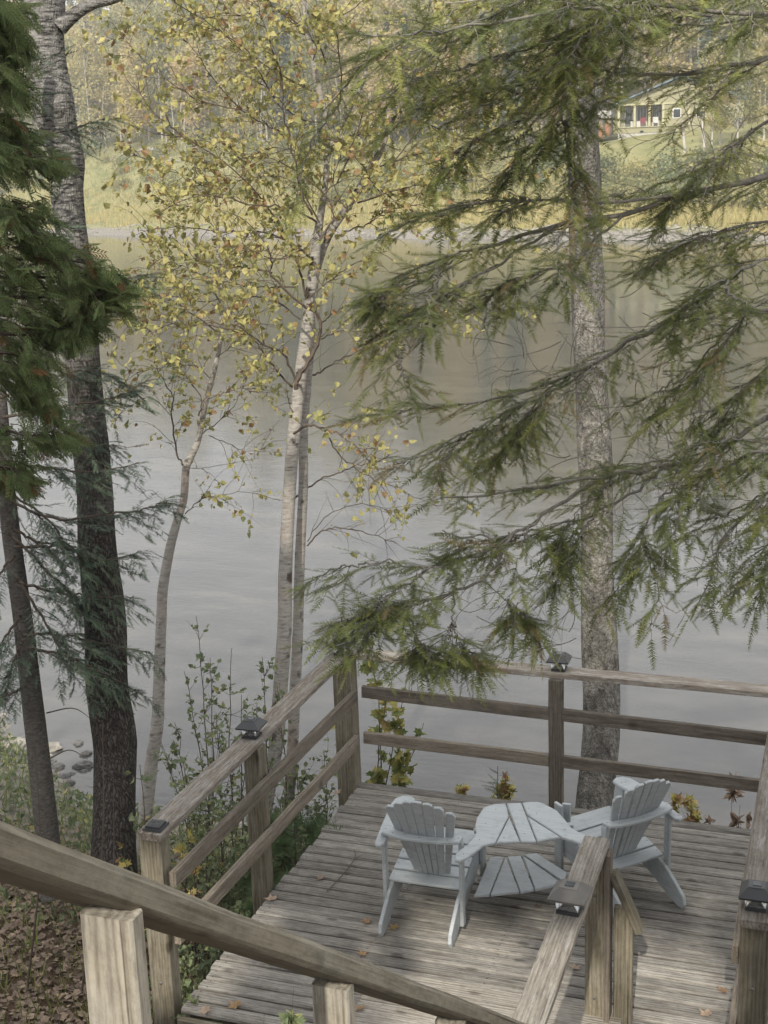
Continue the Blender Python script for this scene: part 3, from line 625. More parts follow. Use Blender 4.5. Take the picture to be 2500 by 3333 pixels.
screws(tb, [(x, y, TZ + .0006) for x, y in c1p([(650, 350), (700, 280), (780, 290), (840, 400), (900, 300), (960, 380), (1040, 380), (620, 430), (740, 420), (860, 275), (1150, 440), (540, 500)], TZ)])
for par, bx, by, zs_ in ((lr, -1.072, 5.9285, (.15, .72)), (lf, -3.29, 5.4985, (.1, .55)), (rf, -.286, 5.4985, (.12, .62))):
    for z_ in zs_:
        o = B().add(*tube(np.array([(0, 0, 0), (0, -.006, 0), (0, -.007, 0)]), [.009, .009, .002], 8)).build('bolt', M_lampgrey, par, True); o.location = Vector((bx, by, z_)) - par.location
# ---------------------------------------------------------------- foliage templates
def twig_template(n=17, nl=.19, flat=.30, seed=0, w0=.022):
    """fir shoot of length 1 along X with flat needles in two ranks"""
    r = np.random.default_rng(seed); V = []; F = []
    for i in range(n):
        t = .04 + .96 * i / (n - 1)
        for s in (-1, 1):
            l = nl * (1 - .35 * max(0, t - .6) / .4) * r.uniform(.8, 1.15); a = r.uniform(.85, 1.3) * (1 - .5 * t ** 6)
            dz = r.uniform(-.1, flat); b = len(V); x = t + r.uniform(-.02, .02)
            V += [(x - w0, 0, 0), (x + w0, 0, 0), (x + l * math.cos(a), s * l * math.sin(a), l * dz)]; F.append((b, b + 1, b + 2))
    b = len(V); V += [(0, -.007, 0), (0, .007, 0), (1, .003, 0)]; F.append((b, b + 1, b + 2))
    return np.array(V), np.array(F)
TW = [twig_template(seed=k) for k in range(4)]
TWL = [twig_template(10, .25, .5, seed=k, w0=.045) for k in range(4)]
def leaf_template(wd=.42, fold=.12, curl=-.08):
    V = np.array([(0, 0, 0), (.30, wd, fold), (.68, wd * .62, fold * .8 + curl * .4), (1.0, 0, curl), (.68, -wd * .62, fold * .8 + curl * .4), (.30, -wd, fold), (.48, 0, 0)], float)
    F = np.array([(0, 6, 1), (1, 6, 2), (2, 6, 3), (3, 6, 4), (4, 6, 5), (5, 6, 0)]); return V, F
LEAF = leaf_template(); LEAFN = leaf_template(.27)
def maple_template(n=5, depth=.45, curl=.12):
    V = [(0.42, 0, 0)]; m = n * 2
    angs = np.linspace(-2.5, 2.5, n * 2 - 1); pts = [(0, 0)]
    for i, a in enumerate(angs):
        k = abs(i - (n - 1)) / (n - 1)
        rr = (.62 - .18 * k) if i % 2 == 0 else (.62 - .18 * k) * depth
        pts.append((.42 + rr * math.cos(a), rr * math.sin(a)))
    for x, y in pts: V.append((x, y, curl * (abs(y) - .2) - .06 * x))
    k = len(pts); F = [(0, 1 + i, 1 + (i + 1) % k) for i in range(k)]
    return np.array(V), np.array(F)
MAPLE = maple_template(); OAK = maple_template(6, .62)
def cedar_template():
    V = []; F = []
    def lobe(x, y, a, l, w, z=0):
        c, s = math.cos(a), math.sin(a); b = len(V)
        V.extend([(x, y, z), (x + c * l * .45 - s * w, y + s * l * .45 + c * w, z + .01), (x + c * l, y + s * l, z - .03), (x + c * l * .45 + s * w, y + s * l * .45 - c * w, z + .01)])
        F.append((b, b + 1, b + 2)); F.append((b, b + 2, b + 3))
    for i in range(7):
        t = .1 + i * .125
        for s in (-1, 1):
            a = s * .75; l = .42 * (1 - t * .62); x0 = t; lobe(x0, 0, a, l, .022)
            for q in (.4, .75):
                lobe(x0 + math.cos(a) * l * q, math.sin(a) * l * q, a - s * .55, l * .38, .016, -.02 * q); lobe(x0 + math.cos(a) * l * q, math.sin(a) * l * q, a + s * .5, l * .3, .016, -.02 * q)
    lobe(0, 0, 0, 1.05, .018)
    return np.array(V), np.array(F)
CED = cedar_template()

def put(bld, tmpl, P, D, S, tint, up=None, jit=.3, mi=0):
    X, Y, Z = frames(np.asarray(D, float), up, jit); V, F = place(tmpl[0], tmpl[1], np.asarray(P, float), X, Y, Z, S)
    bld.add(V, F, np.repeat(tint, len(tmpl[0])), mi)

# ---------------------------------------------------------------- fir with sprays
def fir_branch(wood_, leaf_, pts, r0, r1=.003, length=.45, start=.25, bare=.35, droop=.35, dens=1.0, tl=.085, dead=.04, tmpl=None, hang=0.0, tmean=.50):
    """pts: main limb. Side shoots lie in a drooping plane; every shoot carries two ranked twigs of needles."""
    P = smooth_poly(pts, 26); T = unit(np.gradient(P, axis=0)); ln = np.sum(np.linalg.norm(np.diff(P, axis=0), axis=1))
    rr = np.linspace(r0, r1, 26); wood_.add(*tube(P + RNG.normal(size=P.shape) * .006, rr, 6))
    ns = max(4, int(ln / .075 * dens)); TP = []; TD = []; TS = []; TT = []
    for k in range(ns * 2):
        t = start + (1 - start) * (k // 2 + RNG.uniform(0, .9)) / ns
        if t > 1: t = 1
        i = min(24, int(t * 25)); f = t * 25 - i; p = P[i] * (1 - f) + P[i + 1] * f; d = T[i]
        side = np.cross(d, [0, 0, 1.0]); side /= np.linalg.norm(side) + 1e-9; s = 1 if k % 2 else -1
        a = RNG.uniform(.55, 1.15); dd = math.cos(a) * d + math.sin(a) * s * side + np.array([0, 0, -droop * RNG.uniform(.2, 1.2) - hang * RNG.uniform(.3, 1)])
        dd /= np.linalg.norm(dd); L_ = length * (1 - .72 * t) * RNG.uniform(.3, 1.2) + .05; dd = unit(dd + RNG.normal(size=3) * .16)
        m_ = 7; q = [p]; cur = dd.copy()
        for j in range(m_):
            cur = cur + np.array([0, 0, -droop * .11 - hang * .08]) + RNG.normal(size=3) * .13; cur /= np.linalg.norm(cur); q.append(q[-1] + cur * L_ / m_)
        q = np.array(q); wood_.add(*tube(q, np.linspace(.0028 if L_ > .2 else .0018, .0009, len(q)), 3))
        isdead = RNG.random() < dead; base = RNG.normal(tmean, .22)
        nt_ = max(3, int(L_ / .030))
        for j in range(nt_):
            u = j / nt_
            if t < .55 and u < bare * (1 - t): continue
            ii = min(m_ - 1, int(u * m_)); ff = u * m_ - ii; pp = q[ii] * (1 - ff) + q[ii + 1] * ff; tdir = unit(q[ii + 1] - q[ii])
            sd = np.cross(tdir, [0, 0, 1.0]); sd /= np.linalg.norm(sd) + 1e-9
            for s2 in (-1, 1):
                if RNG.random() < .30: continue
                b_ = RNG.uniform(.6, 1.0); dv = math.cos(b_) * tdir + math.sin(b_) * s2 * sd + np.array([0, 0, -.07 - hang * .25]) + RNG.normal(size=3) * .09
                TP.append(pp); TD.append(dv); TS.append(tl * RNG.uniform(.55, 1.15) * (1 - .45 * u)); TT.append(.98 if isdead else np.clip(base + RNG.normal(0, .08) + .15 * u, 0, .93))
        TP.append(q[-2]); TD.append(q[-1] - q[-2]); TS.append(tl * 1.1); TT.append(.98 if isdead else np.clip(base + .2, 0, .93))
    if not TP: return
    TP = np.array(TP); TD = np.array(TD); TS = np.array(TS); TT = np.array(TT); tm = tmpl or TW
    for v in range(len(tm)):
        sel = slice(v, None, len(tm))
        if len(TP[sel]): put(leaf_, tm[v], TP[sel], TD[sel], TS[sel], TT[sel], jit=.35)

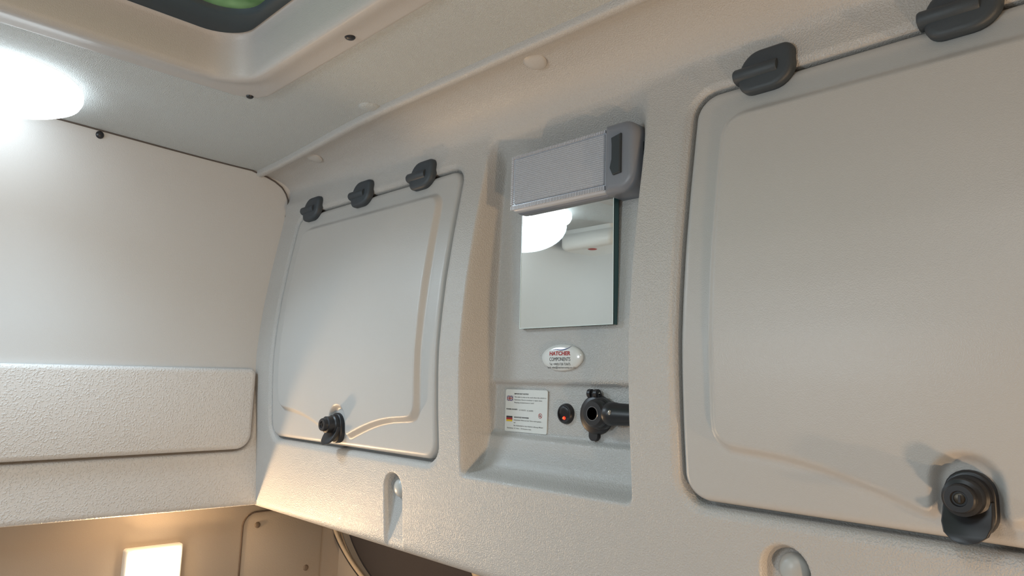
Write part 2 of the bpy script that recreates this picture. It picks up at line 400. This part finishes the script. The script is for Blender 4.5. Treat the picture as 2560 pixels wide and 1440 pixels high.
# ------------------------------------------------------------------ roof hatch
hatch = empty('roof_hatch', (-1.0, .1, .66), 'square roof hatch with a dark rubber rim and green glass in the ceiling', 'hatch')
hx = axis(-1.645, -.335, [(-1.615, .03), (-1.52, .04), (-.46, .04), (-.365, .03)], .005, .03)
hy = axis(-.555, .725, [(-.525, .03), (-.42, .05), (.605, .03), (.697, .03)], .0038, .03)
A, B = np.meshgrid(hx, hy)
so = sdrr(A, B, -1.615, -.365, -.525, .697, .07)
si = sdrr(A, B, -1.532, -.448, -.435, .620, .09)
zh = .662 - .008 * ss((.004 - so) / .010) - .006 * np.exp(-((si - .012) / .022) ** 2) + .088 * np.clip(-si / .022, 0, 1) ** 1.2
keep = (so < .012)
Fh = gridF(len(hx), len(hy), True); Vh = np.c_[A.ravel(), B.ravel(), zh.ravel()]
kp = keep.ravel()[Fh].all(1) & (si.ravel()[Fh] > -.034).any(1)
mesh('surround', Vh, Fh[kp], M_hatch, hatch)
def ring_xy(cx_, cy_, w, h, r, z, n=10): o_ = rrect(w, h, r, n); return np.c_[cx_ + o_[:, 0], cy_ + o_[:, 1], np.full(len(o_), z)]
hcx, hcy = -.99, .0915
rings = [ring_xy(hcx, hcy, .530, .508, .085, .760), ring_xy(hcx, hcy, .525, .504, .08, .742), ring_xy(hcx, hcy, .519, .498, .08, .738), ring_xy(hcx, hcy, .440, .482, .08, .739), ring_xy(hcx, hcy, .428, .474, .075, .743), ring_xy(hcx, hcy, .426, .472, .075, .775)]
V, F = stack(rings, False, False); mesh('rim', V, F, M_gasket, hatch, label='dark rubber rim')
rings = [ring_xy(hcx, hcy, .440, .485, .08, .750), ring_xy(hcx, hcy, .440, .485, .08, .758)]
V, F = stack(rings); mesh('pane', V, F, M_green, hatch, smooth=False, label='green glass')
def plug(parent, c, nrm, name='screw', r=.0105):
    return mesh(name, *cyl(np.array(c) - .002 * np.array(nrm), np.array(c) + .006 * np.array(nrm), [(0, r), (.5, r), (.8, r * .8), (1, r * .45), (1, r * .1)], 18), M_black, parent, sharp=40)
plug(hatch, (-1.158, .665, .6545), (0, 0, -1), r=.0105); plug(hatch, (-1.588, .662, .6545), (0, 0, -1), r=.0085)
for x_ in (-.72,): plug(hatch, (x_, .665, .6545), (0, 0, -1))
# ------------------------------------------------------------------ studs on the end wall and ceiling
px = float(wall_x(.493, .648))
o = mesh('screw_plug', *cyl((px - .002, .493, .6455), (px + .007, .493, .6445), [(0, .0105), (.4, .0105), (.8, .008), (1, .004), (1, .001)], 18), M_black, None, sharp=40,
     label='small round black plug on the left end wall just below the ceiling', cat='plug')
o = mesh('ceiling_cap', *cyl((-1.441, .893, .662), (-1.441, .893, .654), [(0, .026), (.3, .026), (.6, .023), (.85, .016), (1, .004)], 26), M_ceil, None,
     label='pale round screw cap on the ceiling beside the edge of the locker console', cat='cap')
# ------------------------------------------------------------------ side shelf unit on the left end wall
shelf = empty('side_shelf', (-2.28, 0, -.38), 'stippled beige padded shelf box along the left end wall', 'shelf')
def pad_yz(y0, y1, z0, z1, xb, xf, r, rs, steps=5):
    cy_, cz_ = (y0 + y1) / 2, (z0 + z1) / 2; hw_, hh_ = (y1 - y0) / 2, (z1 - z0) / 2
    def f(ins): return rrect(hw_ - ins, hh_ - ins, 0, 8, rs=tuple(max(q_ - ins, .0006) for q_ in rs))
    rings = [np.c_[np.full(len(f(0)), xb), cy_ + f(0)[:, 0], cz_ + f(0)[:, 1]]]
    for i in range(steps + 1):
        a = math.pi / 2 * i / steps; ins = r * (1 - math.cos(a)); o_ = f(ins); rings.append(np.c_[np.full(len(o_), xf - r * (1 - math.sin(a))), cy_ + o_[:, 0], cz_ + o_[:, 1]])
    return stack(rings)
ys_ = axis(-1.29, 1.075, [(1.003, .03)], .003, .05); zs_ = np.concatenate([[-.379, -.3775, -.374, -.369], axis(-.362, .045, [(-.20, .05)], .003, .02)])
YY, ZZ = np.meshgrid(ys_, zs_); zsh = ZZ - .014 * (YY - .35) / .65
sdp = sdrr(YY, zsh, -1.6, 1.004, -.2300, .60, .052)
xs_ = -2.170 - .004 * ss((.012 - sdp) / .012) ** 2 - .034 * ss((.001 - sdp) / .006) - .010 * (1 - np.sqrt(1 - np.clip((-.367 - ZZ) / .0125, 0, 1) ** 2))
Vb = np.c_[xs_.ravel(), YY.ravel(), ZZ.ravel()]; nb = len(ys_)
low = Vb[:nb].copy(); low[:, 0] = -2.42; low[:, 2] = -.3795; topr = Vb[-nb:].copy(); topr[:, 0] = -2.30
mesh('body', np.vstack([low, Vb, topr]), gridF(nb, len(zs_) + 2), M_shelf, shelf)
V, F = pad_yz(-1.285, .996, -.2215, .020, -2.28, -2.152, .014, (.018, .02, .03, .045)); V[:, 2] += np.where(V[:, 1] > 0, 0, 0)
# top line rises and groove line rises slightly towards the console, as on the real pad
V[:, 2] += .014 * (V[:, 1] - .35) / .65 * 1.0
mesh('padded_panel', V, F, M_shelf, shelf, sharp=50)
# ------------------------------------------------------------------ lower wall trim and window seal behind
m = MB()
o2 = rrect(.165, .35, .05, 8, rs=(.004, .05, .004, .004))
def trim(ins): return rrect(.150 - ins, .35 - ins, .05, 8, rs=(.01, .045, .01, .01))
rings = []
for xx_, ins in ((-2.405, 0), (-2.398, 0), (-2.3965, .002)):
    t_ = trim(ins); rings.append(np.c_[np.full(len(t_), xx_), 1.252 + t_[:, 0], -.79 + t_[:, 1]])
V, F = stack(rings)
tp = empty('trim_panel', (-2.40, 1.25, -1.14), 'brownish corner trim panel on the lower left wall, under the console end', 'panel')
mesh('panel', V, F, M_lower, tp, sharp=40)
for (yy_, z_) in ((1.153, -.485), (1.345, -.65)):
    mesh('screw', *cyl((-2.398, yy_, z_), (-2.392, yy_, z_), [(0, .010), (.6, .010), (1, .006), (1, .001)], 16), plain('screw_brown', (.20, .15, .11), .5), tp)
sm = []
for (yy_, z_) in [(1.102, -1.10), (1.102, -.505)] + [(1.147 - .045 * math.cos(a), -.487 + .045 * math.sin(a)) for a in np.linspace(.1, math.pi / 2, 8)] + [(1.20, -.441), (1.385, -.441)]:
    sm.append((-2.3965, yy_, z_))
SEAM = np.array(sm)
# curved window seal
pts = catmull([(-2.402, 1.44, -.47), (-2.385, 1.45, -.535), (-2.325, 1.46, -.60), (-2.235, 1.47, -.66), (-2.05, 1.475, -.74), (-1.80, 1.475, -.80)], 8)
def tube(p, r, n=10):
    rings = []; th = np.arange(n) * 2 * math.pi / n
    for i in range(len(p)):
        t_ = p[min(i + 1, len(p) - 1)] - p[max(i - 1, 0)]; t_ /= np.linalg.norm(t_); u = np.cross(t_, (0, 1, 0) if abs(t_[1]) < .7 else (1, 0, 0)); u /= np.linalg.norm(u); v = np.cross(t_, u)
        rings.append(p[i] + r * (np.cos(th)[:, None] * u + np.sin(th)[:, None] * v))
    return stack(rings)
V, F = tube(SEAM, .0028); mesh('seam', V, F, plain('dark_seam', (.14, .10, .075), .8), tp)
corner = MB()
V, F = tube(pts, .0075); corner.add(V, F, 0)
V, F = tube(pts + np.array([-.018, .008, -.010]), .006); corner.add(V, F, 1)
corner.build('window_seal', [M_seal, M_black], None, label='thin beige curved seal strip framing the dark opening under the console', cat='seal', sharp=50)
# small trim filling between the seal and the side wall
V = [(-2.41, 1.49, -.36), (-2.41, 1.49, -1.30)] + [tuple(p + np.array([0, .012, 0])) for p in pts[::-1]]
q1 = np.array(V, float); q1[:, 1] = 1.478; q2 = q1.copy(); q2[:, 1] = 1.53
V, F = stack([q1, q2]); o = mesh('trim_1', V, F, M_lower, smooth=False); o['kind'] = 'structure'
gy = [(float(wall_x(y_, .655)) + .001, y_, .6585) for y_ in np.linspace(-.6, .935, 24)]
gc = [(-2.1765, y_, z_) for y_, z_ in [(.955, .6535), (.985, .6485), (1.015, .639), (1.04, .625), (1.056, .606), (1.064, .588), (1.066, .570), (1.064, .55), (1.060, .53)]]
V, F = tube(np.array(gy + gc), .0026, 8); o = mesh('trim_2', V, F, plain('joint_gasket', (.10, .085, .075), .8)); o['kind'] = 'structure'
pp = catmull([(-1.645, 1.47, -.40), (-1.640, 1.47, -.50), (-1.60, 1.47, -.56), (-1.52, 1.47, -.62)], 6)
V, F = tube(pp, .020); mesh('grab_strap', V, F, M_seal, None, label='short tan strip hanging below the console bottom edge, right of the dark opening', cat='strip')
# ------------------------------------------------------------------ lamps
lamp = empty('dome_lamp', (-1.93, .22, .66), 'glowing round white dome lamp on the ceiling by the left end wall', 'lamp')
mesh('base', *cyl((-1.93, .22, .665), (-1.93, .22, .648), [(0, .170), (.6, .170), (1, .168), (1, .15)], 64), M_white, lamp, sharp=40)
rings = []; th = np.arange(180) * 2 * math.pi / 180
for k_, (r, z) in enumerate(((.176, .650), (.176, .634), (.170, .622), (.153, .613), (.12, .607), (.07, .603), (.02, .602))):
    q_ = r + (.0015 * np.where(np.arange(180) % 2, 1, -1) if k_ < 3 else 0); rings.append(np.c_[-1.93 + q_ * np.cos(th), .22 + q_ * np.sin(th), np.full(180, z)])
V, F = stack(rings); mesh('lens', V, F, M_dome, lamp)
wlamp = empty('wall_lamp', (-2.40, .82, -.59), 'bright warm rectangular lamp on the lower left wall beneath the shelf', 'lamp')
V, F = pad_yz(.740, .908, -.675, -.512, -2.405, -2.376, .008, (.008,) * 4); mesh('housing', V, F, M_white, wlamp, sharp=50)
V, F = pad_yz(.752, .897, -.665, -.522, -2.380, -2.362, .008, (.008,) * 4); mesh('lens', V, F, M_warm, wlamp, sharp=50)
# ------------------------------------------------------------------ reading lamp
rl = empty('reading_lamp', (-.94, 1.095, .44), 'unlit oblong reading lamp with ribbed clear lens above the niche mirror', 'lamp')
def rp(x0, x1, z0, z1, yb, yf, r, rs):
    cx_, cz_ = (x0 + x1) / 2, (z0 + z1) / 2; f = lambda ins: rrect((x1 - x0) / 2 - ins, (z1 - z0) / 2 - ins, 0, 8, rs=tuple(max(q_ - ins, .0005) for q_ in rs))
    return pillow_xz(f, cx_, cz_, yb, yf, r, 5)
m = MB(); m.add(*rp(-1.098, -.80, .372, .504, 1.100, 1.062, .006, (.01, .016, .016, .01)))
m.build('base', M_grey, rl, sharp=50)
# end housing with a window for the rocker
m = MB(); V, F = rp(-.838, -.762, .368, .506, 1.104, 1.036, .016, (.034, .006, .006, .034)); m.add(V, F)
m.build('end_cap', M_grey, rl, sharp=50)
V, F = rp(-1.100, -.836, .376, .501, 1.070, 1.046, .007, (.004, .015, .015, .004)); mesh('lens_rim', V, F, M_lensrim, rl, sharp=50)
V, F = rp(-1.086, -.840, .390, .491, 1.050, 1.0435, .003, (.002, .006, .006, .002)); mesh('lens', V, F, M_lens, rl, sharp=50)
# ribs along the lens lower and upper rim (prismatic teeth)
m = MB()
for i in range(62):
    x_ = -1.094 + i * .00415
    for (z_, h) in ((.3835, .0040), (.4950, .0026)):
        m.add(*box((x_, 1.0425, z_ - h), (x_ + .0024, 1.0475, z_ + h)))
for i in range(24):
    z_ = .392 + i * .0043; m.add(*box((-1.0955, 1.0428, z_), (-1.0905, 1.0475, z_ + .0024)))
o = m.build('prism_teeth', M_lensrim, rl, smooth=False); o['kind'] = 'stuff'
m = MB()
sw = [(.012, .038), (.012, -.038), (-.006, -.040), (-.013, -.026), (-.0085, -.010), (-.0085, .020), (-.010, .033)]
r0 = np.array([(-.805 + a, 1.0385, .441 + b) for a, b in sw]); r1 = r0.copy(); r1[:, 1] = 1.0325
cen = r0.mean(0); r2 = r1.copy(); r2[:, 0] = cen[0] + (r1[:, 0] - cen[0]) * .85; r2[:, 2] = cen[2] + (r1[:, 2] - cen[2]) * .95; r2[:, 1] = 1.0305
m.add(*stack([r0, r1, r2])); m.build('rocker', M_dgrey, rl, smooth=False, label='dark rocker switch')
mesh('side_slot', *box((-.7632, 1.060, .437), (-.7608, 1.073, .462)), M_dgrey, rl, smooth=False)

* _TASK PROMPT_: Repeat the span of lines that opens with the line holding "mesh('panel', V, F, M_lower, tp, sharp=40)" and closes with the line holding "q1 = np.array(V, float);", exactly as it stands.

* _WRITTEN ANSWER_:
mesh('panel', V, F, M_lower, tp, sharp=40)
for (yy_, z_) in ((1.153, -.485), (1.345, -.65)):
    mesh('screw', *cyl((-2.398, yy_, z_), (-2.392, yy_, z_), [(0, .010), (.6, .010), (1, .006), (1, .001)], 16), plain('screw_brown', (.20, .15, .11), .5), tp)
sm = []
for (yy_, z_) in [(1.102, -1.10), (1.102, -.505)] + [(1.147 - .045 * math.cos(a), -.487 + .045 * math.sin(a)) for a in np.linspace(.1, math.pi / 2, 8)] + [(1.20, -.441), (1.385, -.441)]:
    sm.append((-2.3965, yy_, z_))
SEAM = np.array(sm)
# curved window seal
pts = catmull([(-2.402, 1.44, -.47), (-2.385, 1.45, -.535), (-2.325, 1.46, -.60), (-2.235, 1.47, -.66), (-2.05, 1.475, -.74), (-1.80, 1.475, -.80)], 8)
def tube(p, r, n=10):
    rings = []; th = np.arange(n) * 2 * math.pi / n
    for i in range(len(p)):
        t_ = p[min(i + 1, len(p) - 1)] - p[max(i - 1, 0)]; t_ /= np.linalg.norm(t_); u = np.cross(t_, (0, 1, 0) if abs(t_[1]) < .7 else (1, 0, 0)); u /= np.linalg.norm(u); v = np.cross(t_, u)
        rings.append(p[i] + r * (np.cos(th)[:, None] * u + np.sin(th)[:, None] * v))
    return stack(rings)
V, F = tube(SEAM, .0028); mesh('seam', V, F, plain('dark_seam', (.14, .10, .075), .8), tp)
corner = MB()
V, F = tube(pts, .0075); corner.add(V, F, 0)
V, F = tube(pts + np.array([-.018, .008, -.010]), .006); corner.add(V, F, 1)
corner.build('window_seal', [M_seal, M_black], None, label='thin beige curved seal strip framing the dark opening under the console', cat='seal', sharp=50)
# small trim filling between the seal and the side wall
V = [(-2.41, 1.49, -.36), (-2.41, 1.49, -1.30)] + [tuple(p + np.array([0, .012, 0])) for p in pts[::-1]]
q1 = np.array(V, float); q1[:, 1] = 1.478; q2 = q1.copy(); q2[:, 1] = 1.53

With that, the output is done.